- PROMPT
From the records below, extract only the lines running from the line with "Write part 4" to the line with "P = [Vector(p)", both lines included, reproducing them exactly.

# START OF DATASET ENTRIES

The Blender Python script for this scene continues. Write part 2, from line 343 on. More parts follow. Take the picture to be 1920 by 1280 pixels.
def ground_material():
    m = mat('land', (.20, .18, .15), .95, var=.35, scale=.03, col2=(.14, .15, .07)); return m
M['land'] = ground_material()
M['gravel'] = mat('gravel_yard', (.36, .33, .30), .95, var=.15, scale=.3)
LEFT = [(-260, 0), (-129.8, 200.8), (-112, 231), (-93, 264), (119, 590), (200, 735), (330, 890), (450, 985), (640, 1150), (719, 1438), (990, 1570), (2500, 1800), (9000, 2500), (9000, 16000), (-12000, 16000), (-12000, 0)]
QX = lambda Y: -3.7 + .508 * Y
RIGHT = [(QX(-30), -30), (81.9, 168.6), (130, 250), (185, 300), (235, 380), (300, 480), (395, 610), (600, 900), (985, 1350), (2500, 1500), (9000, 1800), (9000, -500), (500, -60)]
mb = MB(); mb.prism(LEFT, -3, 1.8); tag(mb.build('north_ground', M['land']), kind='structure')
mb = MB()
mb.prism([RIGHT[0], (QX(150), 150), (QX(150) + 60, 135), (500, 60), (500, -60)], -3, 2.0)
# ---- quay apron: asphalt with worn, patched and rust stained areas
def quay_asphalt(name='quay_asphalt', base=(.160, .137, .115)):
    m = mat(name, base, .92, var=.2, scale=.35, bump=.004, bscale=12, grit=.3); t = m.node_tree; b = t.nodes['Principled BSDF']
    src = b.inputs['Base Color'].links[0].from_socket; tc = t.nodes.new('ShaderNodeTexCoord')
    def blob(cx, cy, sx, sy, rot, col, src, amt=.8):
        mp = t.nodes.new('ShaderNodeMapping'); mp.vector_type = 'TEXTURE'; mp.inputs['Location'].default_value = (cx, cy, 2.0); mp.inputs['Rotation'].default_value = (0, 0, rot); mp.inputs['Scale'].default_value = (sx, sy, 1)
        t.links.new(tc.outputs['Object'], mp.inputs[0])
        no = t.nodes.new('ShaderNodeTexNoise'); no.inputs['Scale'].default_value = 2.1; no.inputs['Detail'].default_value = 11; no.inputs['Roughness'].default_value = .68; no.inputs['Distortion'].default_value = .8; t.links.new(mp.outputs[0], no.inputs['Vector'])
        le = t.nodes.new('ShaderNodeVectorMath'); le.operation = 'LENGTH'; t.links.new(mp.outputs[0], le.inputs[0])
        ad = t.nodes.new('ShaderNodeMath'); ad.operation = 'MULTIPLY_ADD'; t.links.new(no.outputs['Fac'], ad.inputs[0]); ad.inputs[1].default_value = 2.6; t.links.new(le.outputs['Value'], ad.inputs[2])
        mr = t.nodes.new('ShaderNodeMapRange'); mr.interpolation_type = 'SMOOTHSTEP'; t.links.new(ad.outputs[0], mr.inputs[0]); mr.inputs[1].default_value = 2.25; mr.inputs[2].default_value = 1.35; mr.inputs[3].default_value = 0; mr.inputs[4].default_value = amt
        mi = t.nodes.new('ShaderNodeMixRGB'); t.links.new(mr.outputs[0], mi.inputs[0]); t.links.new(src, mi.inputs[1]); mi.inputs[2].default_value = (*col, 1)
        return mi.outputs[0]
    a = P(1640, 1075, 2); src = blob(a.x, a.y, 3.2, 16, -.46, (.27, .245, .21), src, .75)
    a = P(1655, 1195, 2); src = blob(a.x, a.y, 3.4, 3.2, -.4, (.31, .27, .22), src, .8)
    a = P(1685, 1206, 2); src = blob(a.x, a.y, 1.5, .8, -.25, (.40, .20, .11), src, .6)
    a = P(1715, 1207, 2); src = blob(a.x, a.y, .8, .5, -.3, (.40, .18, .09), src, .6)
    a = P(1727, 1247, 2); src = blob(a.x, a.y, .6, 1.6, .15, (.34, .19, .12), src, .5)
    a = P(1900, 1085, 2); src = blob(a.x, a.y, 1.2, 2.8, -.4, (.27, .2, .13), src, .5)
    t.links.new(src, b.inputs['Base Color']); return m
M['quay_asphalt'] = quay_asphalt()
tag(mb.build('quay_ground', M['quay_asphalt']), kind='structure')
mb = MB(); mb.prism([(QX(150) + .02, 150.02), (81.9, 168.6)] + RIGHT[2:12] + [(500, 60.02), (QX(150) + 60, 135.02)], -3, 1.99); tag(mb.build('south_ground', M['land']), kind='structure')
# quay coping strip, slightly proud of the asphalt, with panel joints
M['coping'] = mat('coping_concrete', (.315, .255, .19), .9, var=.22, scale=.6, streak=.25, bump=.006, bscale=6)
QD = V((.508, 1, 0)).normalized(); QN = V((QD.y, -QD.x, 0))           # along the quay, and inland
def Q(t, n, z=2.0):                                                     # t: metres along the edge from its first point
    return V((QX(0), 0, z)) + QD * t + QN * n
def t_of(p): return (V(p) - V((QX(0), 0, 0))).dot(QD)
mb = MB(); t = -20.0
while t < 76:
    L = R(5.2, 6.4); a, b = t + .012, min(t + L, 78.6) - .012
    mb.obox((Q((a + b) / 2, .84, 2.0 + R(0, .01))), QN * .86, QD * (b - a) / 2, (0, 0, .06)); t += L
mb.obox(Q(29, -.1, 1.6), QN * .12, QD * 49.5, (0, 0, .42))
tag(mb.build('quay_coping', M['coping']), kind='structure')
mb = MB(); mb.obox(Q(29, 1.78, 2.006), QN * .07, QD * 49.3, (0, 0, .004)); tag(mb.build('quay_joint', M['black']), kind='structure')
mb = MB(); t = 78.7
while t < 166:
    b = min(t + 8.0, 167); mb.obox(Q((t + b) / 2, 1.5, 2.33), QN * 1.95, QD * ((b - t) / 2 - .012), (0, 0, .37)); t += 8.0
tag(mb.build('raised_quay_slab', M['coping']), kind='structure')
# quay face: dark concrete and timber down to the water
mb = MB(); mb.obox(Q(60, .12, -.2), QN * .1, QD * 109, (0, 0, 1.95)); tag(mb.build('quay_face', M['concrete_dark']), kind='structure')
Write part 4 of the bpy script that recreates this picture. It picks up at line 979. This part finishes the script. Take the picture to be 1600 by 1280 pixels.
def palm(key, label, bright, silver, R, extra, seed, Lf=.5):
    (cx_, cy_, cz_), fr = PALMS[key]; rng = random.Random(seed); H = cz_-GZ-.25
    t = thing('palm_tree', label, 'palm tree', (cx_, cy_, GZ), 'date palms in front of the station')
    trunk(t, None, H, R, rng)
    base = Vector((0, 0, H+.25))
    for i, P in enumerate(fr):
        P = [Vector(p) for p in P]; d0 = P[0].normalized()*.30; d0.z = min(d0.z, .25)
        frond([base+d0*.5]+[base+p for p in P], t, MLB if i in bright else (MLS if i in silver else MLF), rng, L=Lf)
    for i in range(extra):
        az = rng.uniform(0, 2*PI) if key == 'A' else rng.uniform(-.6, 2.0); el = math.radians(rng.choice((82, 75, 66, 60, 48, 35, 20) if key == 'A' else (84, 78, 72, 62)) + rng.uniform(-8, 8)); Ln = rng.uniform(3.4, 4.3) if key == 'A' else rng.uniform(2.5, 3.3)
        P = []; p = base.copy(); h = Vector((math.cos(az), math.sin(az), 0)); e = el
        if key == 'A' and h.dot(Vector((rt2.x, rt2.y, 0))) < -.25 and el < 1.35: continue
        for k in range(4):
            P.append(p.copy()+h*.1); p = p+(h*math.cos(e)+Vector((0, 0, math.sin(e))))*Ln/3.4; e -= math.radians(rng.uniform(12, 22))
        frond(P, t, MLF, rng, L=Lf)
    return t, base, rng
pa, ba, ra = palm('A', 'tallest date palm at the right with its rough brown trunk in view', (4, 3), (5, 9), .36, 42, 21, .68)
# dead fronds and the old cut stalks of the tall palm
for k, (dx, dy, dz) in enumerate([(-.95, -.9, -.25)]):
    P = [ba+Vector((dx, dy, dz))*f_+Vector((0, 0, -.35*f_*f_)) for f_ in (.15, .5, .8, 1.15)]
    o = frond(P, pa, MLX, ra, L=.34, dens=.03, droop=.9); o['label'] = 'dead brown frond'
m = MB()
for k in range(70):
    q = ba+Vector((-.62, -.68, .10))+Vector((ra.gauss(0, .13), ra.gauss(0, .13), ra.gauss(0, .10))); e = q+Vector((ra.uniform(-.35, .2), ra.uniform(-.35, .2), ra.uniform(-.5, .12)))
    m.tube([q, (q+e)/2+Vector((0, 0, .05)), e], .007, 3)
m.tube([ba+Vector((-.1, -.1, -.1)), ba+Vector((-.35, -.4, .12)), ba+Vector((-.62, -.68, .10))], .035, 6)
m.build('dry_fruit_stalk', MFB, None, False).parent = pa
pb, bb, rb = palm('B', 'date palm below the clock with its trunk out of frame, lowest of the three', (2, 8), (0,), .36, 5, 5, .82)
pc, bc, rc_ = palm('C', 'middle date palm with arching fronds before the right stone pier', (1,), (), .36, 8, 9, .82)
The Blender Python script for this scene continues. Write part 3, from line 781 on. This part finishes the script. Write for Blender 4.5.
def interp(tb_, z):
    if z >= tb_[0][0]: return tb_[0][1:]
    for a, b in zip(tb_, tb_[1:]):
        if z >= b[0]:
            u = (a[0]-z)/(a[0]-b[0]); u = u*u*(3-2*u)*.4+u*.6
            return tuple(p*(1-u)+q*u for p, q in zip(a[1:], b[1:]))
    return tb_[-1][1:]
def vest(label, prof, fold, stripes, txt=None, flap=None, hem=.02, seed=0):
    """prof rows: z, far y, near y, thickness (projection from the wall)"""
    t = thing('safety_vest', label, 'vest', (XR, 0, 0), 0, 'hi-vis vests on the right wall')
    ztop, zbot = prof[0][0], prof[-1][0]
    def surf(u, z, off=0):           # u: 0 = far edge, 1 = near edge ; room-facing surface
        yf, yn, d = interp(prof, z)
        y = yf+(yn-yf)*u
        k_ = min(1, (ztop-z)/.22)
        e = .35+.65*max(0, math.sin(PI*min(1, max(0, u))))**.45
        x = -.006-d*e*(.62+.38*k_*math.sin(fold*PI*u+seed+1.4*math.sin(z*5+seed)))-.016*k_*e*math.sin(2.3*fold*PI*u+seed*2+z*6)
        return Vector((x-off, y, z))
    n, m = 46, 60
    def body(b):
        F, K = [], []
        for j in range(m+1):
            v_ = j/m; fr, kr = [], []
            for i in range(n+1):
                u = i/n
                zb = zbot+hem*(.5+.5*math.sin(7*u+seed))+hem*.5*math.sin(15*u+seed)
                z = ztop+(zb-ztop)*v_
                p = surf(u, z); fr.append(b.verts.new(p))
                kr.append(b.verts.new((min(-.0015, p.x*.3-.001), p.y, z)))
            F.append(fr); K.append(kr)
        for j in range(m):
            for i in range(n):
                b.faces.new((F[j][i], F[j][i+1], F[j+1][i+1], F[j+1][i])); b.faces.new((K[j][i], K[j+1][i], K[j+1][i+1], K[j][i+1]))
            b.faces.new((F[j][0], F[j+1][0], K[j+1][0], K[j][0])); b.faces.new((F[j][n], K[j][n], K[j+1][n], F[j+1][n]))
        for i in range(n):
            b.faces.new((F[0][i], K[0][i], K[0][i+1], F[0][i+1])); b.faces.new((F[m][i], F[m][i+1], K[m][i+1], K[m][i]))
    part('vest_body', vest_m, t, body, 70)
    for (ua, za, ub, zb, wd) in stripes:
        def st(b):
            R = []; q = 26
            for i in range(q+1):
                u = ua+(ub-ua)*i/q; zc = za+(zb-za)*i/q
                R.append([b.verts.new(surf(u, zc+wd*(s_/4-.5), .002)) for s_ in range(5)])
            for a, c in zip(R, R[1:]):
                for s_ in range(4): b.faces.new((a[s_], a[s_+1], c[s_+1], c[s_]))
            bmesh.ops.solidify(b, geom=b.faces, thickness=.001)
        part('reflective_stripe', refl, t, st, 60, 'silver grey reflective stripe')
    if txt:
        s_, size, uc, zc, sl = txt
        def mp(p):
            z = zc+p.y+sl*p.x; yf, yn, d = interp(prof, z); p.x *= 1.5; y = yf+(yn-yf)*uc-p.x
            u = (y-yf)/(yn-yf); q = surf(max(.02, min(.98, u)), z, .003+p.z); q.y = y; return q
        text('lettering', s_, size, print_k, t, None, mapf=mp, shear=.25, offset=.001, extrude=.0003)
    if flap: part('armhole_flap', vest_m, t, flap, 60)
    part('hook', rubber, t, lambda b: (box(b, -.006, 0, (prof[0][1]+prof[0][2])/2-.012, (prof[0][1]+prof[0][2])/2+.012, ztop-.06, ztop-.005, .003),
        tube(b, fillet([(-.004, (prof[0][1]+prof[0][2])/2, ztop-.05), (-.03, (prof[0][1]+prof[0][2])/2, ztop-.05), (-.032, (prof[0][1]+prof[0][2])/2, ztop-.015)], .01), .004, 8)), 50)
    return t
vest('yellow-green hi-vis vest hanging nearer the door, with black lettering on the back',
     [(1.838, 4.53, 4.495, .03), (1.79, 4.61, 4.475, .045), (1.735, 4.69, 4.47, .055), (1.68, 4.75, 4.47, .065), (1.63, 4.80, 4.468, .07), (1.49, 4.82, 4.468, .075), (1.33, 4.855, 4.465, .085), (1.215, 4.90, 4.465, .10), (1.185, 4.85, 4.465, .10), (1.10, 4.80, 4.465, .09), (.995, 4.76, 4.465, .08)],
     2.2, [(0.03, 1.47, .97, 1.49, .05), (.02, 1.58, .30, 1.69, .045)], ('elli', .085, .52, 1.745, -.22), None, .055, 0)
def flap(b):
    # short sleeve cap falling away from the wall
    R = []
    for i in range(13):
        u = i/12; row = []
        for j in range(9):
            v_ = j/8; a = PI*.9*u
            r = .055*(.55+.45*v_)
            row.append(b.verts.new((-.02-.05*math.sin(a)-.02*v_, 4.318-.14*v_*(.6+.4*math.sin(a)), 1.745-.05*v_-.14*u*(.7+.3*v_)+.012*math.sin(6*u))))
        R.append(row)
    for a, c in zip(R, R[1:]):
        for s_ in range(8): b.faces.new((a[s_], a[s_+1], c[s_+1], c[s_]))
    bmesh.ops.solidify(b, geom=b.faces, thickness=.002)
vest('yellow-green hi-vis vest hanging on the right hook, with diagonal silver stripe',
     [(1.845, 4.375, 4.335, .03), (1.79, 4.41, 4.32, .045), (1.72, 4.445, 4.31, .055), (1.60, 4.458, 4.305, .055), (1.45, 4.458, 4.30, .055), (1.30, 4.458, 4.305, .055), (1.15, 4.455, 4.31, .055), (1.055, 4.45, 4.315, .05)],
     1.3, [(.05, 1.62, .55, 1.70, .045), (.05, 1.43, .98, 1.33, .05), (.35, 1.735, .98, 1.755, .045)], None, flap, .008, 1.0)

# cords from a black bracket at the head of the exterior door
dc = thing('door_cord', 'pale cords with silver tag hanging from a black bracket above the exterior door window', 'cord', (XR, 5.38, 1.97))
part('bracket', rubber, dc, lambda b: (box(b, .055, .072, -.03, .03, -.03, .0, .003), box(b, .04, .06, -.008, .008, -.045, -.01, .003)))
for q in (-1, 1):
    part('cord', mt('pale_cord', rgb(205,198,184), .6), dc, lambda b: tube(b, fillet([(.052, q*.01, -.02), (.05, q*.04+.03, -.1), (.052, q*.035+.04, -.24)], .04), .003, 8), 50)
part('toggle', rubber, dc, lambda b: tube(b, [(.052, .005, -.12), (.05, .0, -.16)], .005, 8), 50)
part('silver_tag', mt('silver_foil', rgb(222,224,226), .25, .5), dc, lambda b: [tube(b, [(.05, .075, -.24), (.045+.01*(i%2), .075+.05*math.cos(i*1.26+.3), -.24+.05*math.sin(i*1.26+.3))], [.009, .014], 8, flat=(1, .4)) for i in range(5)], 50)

# END OF DATASET ENTRIES

- IN RESPONSE
Write part 4 of the bpy script that recreates this picture. It picks up at line 979. This part finishes the script. Take the picture to be 1600 by 1280 pixels.
def palm(key, label, bright, silver, R, extra, seed, Lf=.5):
    (cx_, cy_, cz_), fr = PALMS[key]; rng = random.Random(seed); H = cz_-GZ-.25
    t = thing('palm_tree', label, 'palm tree', (cx_, cy_, GZ), 'date palms in front of the station')
    trunk(t, None, H, R, rng)
    base = Vector((0, 0, H+.25))
    for i, P in enumerate(fr):
        P = [Vector(p) for p in P]; d0 = P[0].normalized()*.30; d0.z = min(d0.z, .25)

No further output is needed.